*Data listing*.

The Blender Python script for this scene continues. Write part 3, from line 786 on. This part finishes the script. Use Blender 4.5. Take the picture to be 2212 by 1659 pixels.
...
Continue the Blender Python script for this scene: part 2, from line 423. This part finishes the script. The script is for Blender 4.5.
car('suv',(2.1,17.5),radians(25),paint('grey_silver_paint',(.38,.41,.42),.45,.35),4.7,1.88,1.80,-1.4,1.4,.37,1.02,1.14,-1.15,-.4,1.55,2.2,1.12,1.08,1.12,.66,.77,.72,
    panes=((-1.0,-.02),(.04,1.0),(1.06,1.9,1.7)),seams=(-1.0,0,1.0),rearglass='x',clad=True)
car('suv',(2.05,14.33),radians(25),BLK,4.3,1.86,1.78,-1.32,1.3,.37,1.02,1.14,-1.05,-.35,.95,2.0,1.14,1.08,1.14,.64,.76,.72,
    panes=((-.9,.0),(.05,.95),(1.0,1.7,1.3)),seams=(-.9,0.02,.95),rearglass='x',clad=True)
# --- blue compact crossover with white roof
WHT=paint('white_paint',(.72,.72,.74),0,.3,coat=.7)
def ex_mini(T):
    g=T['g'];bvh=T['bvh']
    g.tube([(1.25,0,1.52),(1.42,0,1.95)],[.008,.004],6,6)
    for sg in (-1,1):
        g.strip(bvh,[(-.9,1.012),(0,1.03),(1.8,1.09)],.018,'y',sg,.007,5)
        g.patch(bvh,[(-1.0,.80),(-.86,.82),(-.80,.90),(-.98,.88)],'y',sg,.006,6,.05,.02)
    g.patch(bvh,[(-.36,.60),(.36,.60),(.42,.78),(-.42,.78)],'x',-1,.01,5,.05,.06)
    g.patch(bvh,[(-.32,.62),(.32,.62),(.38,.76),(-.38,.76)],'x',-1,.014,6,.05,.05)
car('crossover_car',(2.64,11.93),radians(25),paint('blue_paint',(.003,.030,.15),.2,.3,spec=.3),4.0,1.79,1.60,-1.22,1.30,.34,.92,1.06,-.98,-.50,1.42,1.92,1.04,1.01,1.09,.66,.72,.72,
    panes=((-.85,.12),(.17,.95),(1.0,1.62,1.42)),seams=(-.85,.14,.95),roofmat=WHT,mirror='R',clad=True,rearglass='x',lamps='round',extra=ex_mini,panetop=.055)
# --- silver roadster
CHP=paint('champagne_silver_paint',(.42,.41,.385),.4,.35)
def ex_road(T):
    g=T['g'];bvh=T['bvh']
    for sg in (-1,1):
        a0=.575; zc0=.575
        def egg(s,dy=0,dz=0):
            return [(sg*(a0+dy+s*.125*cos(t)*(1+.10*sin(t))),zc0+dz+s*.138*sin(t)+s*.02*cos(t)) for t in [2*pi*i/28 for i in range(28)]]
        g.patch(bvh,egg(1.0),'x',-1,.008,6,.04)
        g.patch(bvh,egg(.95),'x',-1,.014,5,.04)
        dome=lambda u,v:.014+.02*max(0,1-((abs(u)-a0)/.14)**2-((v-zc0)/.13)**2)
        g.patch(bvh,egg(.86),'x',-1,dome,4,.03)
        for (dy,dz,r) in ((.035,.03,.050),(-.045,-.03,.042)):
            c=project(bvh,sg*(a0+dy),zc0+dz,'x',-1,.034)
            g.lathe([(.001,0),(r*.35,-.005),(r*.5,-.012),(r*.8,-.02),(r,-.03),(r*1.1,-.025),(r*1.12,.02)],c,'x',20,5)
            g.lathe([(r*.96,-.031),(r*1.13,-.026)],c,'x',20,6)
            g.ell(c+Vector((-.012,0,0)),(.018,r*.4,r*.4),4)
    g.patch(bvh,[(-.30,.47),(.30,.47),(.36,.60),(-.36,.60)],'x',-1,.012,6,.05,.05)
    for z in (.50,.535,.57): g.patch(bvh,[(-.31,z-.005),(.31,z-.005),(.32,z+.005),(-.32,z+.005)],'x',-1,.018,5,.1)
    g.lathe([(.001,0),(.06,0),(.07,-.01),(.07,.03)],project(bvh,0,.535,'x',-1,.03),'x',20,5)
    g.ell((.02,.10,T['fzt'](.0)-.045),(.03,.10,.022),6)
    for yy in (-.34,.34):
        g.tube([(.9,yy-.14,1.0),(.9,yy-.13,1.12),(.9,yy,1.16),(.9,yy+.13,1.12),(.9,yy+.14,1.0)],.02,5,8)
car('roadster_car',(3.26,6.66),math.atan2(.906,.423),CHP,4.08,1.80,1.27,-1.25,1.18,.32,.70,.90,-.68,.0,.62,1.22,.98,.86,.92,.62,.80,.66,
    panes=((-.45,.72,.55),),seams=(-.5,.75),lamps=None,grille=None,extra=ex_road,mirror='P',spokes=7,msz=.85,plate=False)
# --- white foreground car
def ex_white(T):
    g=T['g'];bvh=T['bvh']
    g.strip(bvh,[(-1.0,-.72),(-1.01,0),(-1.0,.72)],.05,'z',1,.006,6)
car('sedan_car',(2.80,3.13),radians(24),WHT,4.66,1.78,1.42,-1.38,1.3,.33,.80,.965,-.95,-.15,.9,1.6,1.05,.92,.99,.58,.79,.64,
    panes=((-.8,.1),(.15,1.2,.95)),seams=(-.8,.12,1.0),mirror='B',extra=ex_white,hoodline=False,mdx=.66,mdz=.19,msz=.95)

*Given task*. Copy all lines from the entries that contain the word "Blender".

*Result for this exercise*.
The Blender Python script for this scene continues. Write part 3, from line 786 on. This part finishes the script. Use Blender 4.5. Take the picture to be 2212 by 1659 pixels.
Continue the Blender Python script for this scene: part 2, from line 423. This part finishes the script. The script is for Blender 4.5.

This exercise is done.